Orkney stone towers

Celebrating our cultural heritage through storytelling

By Jack Stott - 13 May 2021

In an information-saturated age, storytelling is a powerful means of forging connections, capturing history and preserving our rich cultural heritage.

The “Story Tagging” project worth €1million is yet another fine example of collaboration between various schools and departments in RGU to support the creative industries. Funded in part by the Northern Periphery and Arctic (NPA) Programme of the European Union, Story Tagging is an interdisciplinary project, combining the expertise from the School of Creative and Cultural Business, Computing Science and Digital Media and Gray’s School of Art together with international partners from Sweden, Finland and Russia. 

The project involves multiple workstreams, but the underlying objective is to increase the market reach of small and medium enterprises (SME) in the creative industry by harnessing stories that celebrate the natural and cultural heritage of Northern Communities. One of the central activities will involve developing an integrated digital platform to host stories, trails, movies and information about locations and events in a wide range of multimedia formats. The aim will be to collect up to 30 stories in each partner country, some of which will be recorded by local story tellers. The stories will celebrate language, dialect and culture, ceconomic heritage, traditions, history, folklore, landscape and archaelogy. Project partners will collaborate with five SMEs in each country to bring stories to life through new products or works, which will then be mapped via the platform.


Elsa Cox, Orkney Project Development Manager, RGU, said, “Orkney shares a strong history of storytelling with the project regions as demonstrated by local folklore, music, art and an annual Storytelling Festival. The Story Tagging project is exciting as it brings the opportunity to enhance market reach by capturing the rich cultural and natural heritage of the region and imbuing creative products with those stories. Such stories bring large numbers of visitors to the islands annually, keen to experience the landscape and local culture for themselves. The local archaeological sites are of particular interest, but it would also be interesting to explore the more recent past with stories associated with the making of traditional crafts and the island’s world-class sustainable energy development. Creative SME’s in Orkney face similar economic challenges to those based across the project area due to location, distance to market and even lack of internet connection.
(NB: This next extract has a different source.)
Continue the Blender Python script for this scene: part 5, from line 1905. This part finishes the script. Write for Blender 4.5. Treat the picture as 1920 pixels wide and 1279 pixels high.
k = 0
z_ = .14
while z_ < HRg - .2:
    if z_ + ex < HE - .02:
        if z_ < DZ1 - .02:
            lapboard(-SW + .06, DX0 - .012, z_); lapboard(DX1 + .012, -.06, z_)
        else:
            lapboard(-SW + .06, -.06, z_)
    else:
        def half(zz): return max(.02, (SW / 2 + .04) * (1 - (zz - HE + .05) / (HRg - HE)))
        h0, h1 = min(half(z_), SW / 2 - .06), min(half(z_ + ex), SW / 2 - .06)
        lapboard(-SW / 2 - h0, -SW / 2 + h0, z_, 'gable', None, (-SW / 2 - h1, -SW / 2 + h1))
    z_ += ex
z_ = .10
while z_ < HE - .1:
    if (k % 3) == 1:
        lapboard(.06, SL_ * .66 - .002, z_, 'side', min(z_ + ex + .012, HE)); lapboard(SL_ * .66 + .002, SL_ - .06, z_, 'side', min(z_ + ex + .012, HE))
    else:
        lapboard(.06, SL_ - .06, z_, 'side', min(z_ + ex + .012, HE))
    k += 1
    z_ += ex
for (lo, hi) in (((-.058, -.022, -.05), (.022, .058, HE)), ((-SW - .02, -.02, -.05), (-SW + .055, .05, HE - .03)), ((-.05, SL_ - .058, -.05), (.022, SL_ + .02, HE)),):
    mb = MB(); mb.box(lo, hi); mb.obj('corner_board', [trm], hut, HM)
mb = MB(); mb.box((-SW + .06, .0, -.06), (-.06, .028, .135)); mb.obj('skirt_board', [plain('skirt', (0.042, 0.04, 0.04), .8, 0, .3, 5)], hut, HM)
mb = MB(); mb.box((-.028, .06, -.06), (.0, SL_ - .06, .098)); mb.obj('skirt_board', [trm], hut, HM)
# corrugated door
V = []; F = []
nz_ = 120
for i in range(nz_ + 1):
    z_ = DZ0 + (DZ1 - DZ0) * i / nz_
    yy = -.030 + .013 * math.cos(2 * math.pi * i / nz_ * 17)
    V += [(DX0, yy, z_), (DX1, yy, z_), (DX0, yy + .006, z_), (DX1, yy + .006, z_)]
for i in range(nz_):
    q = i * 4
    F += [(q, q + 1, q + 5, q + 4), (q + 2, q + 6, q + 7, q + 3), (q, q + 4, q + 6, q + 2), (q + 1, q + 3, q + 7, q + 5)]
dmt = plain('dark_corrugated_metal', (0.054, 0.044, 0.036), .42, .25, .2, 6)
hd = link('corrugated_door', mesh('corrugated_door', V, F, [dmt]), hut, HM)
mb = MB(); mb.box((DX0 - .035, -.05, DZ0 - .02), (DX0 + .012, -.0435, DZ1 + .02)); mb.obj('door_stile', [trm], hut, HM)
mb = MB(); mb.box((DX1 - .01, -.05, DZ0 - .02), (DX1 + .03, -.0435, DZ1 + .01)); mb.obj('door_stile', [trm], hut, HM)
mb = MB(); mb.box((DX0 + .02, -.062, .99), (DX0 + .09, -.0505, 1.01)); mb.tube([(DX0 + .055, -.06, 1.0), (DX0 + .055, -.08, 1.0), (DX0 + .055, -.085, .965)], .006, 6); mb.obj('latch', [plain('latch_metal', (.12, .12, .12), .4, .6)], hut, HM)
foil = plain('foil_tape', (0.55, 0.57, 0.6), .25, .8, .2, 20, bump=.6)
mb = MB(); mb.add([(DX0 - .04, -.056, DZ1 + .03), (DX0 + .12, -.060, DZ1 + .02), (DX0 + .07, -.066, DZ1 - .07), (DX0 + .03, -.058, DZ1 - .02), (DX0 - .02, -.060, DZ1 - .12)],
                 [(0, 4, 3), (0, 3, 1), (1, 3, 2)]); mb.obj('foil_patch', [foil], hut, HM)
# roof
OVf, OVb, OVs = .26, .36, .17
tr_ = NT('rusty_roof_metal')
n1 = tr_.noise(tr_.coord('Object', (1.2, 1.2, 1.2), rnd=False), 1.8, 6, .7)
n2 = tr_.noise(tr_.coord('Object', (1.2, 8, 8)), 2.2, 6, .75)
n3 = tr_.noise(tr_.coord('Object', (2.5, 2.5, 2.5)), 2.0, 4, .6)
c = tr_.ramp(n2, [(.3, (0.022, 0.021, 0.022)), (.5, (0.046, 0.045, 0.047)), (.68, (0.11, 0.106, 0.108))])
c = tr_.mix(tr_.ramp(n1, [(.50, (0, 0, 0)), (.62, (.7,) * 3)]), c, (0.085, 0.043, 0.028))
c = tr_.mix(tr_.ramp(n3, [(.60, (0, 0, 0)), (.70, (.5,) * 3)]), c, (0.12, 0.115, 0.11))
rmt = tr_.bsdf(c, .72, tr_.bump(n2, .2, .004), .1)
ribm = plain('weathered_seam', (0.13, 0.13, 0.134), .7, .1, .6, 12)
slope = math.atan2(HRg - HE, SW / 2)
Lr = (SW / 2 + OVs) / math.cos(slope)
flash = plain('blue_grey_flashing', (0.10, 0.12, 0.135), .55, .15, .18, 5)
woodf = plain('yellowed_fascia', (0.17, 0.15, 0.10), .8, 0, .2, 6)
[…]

With the potential to make it easier to do business sustainably in remote regions, the Story Tagging project has a great deal to offer locally.”

The platform will be promoted internationally and digital marketing models will be applied to enhance the market reach of participating creatives. Visitors accessing stories will access information about participating SMEs and their products and works, with links for online visitors to purchase, access and participate remotely. The platform will also push online traffic to established tourist and visitor information sites. It will collect data analytics, allowing creatives to better understand their customers and audiences to help design and refine future products and works.

The Story Tagging project supports RGU’s strategic aims of stimulating economic development, working with organisations to enhance skills and develop new products and services. The intention is that at the end of the project the platform will be available to communities and creatives across the NPA area and a not-for profit business model will be adopted to ensure the long-term sustainability of the digital platform. The platform will also host a skills hub (with training materials on harnessing stories, digital marketing and data analytics) to enhance the capacity of communities and creative SMEs across the wider region.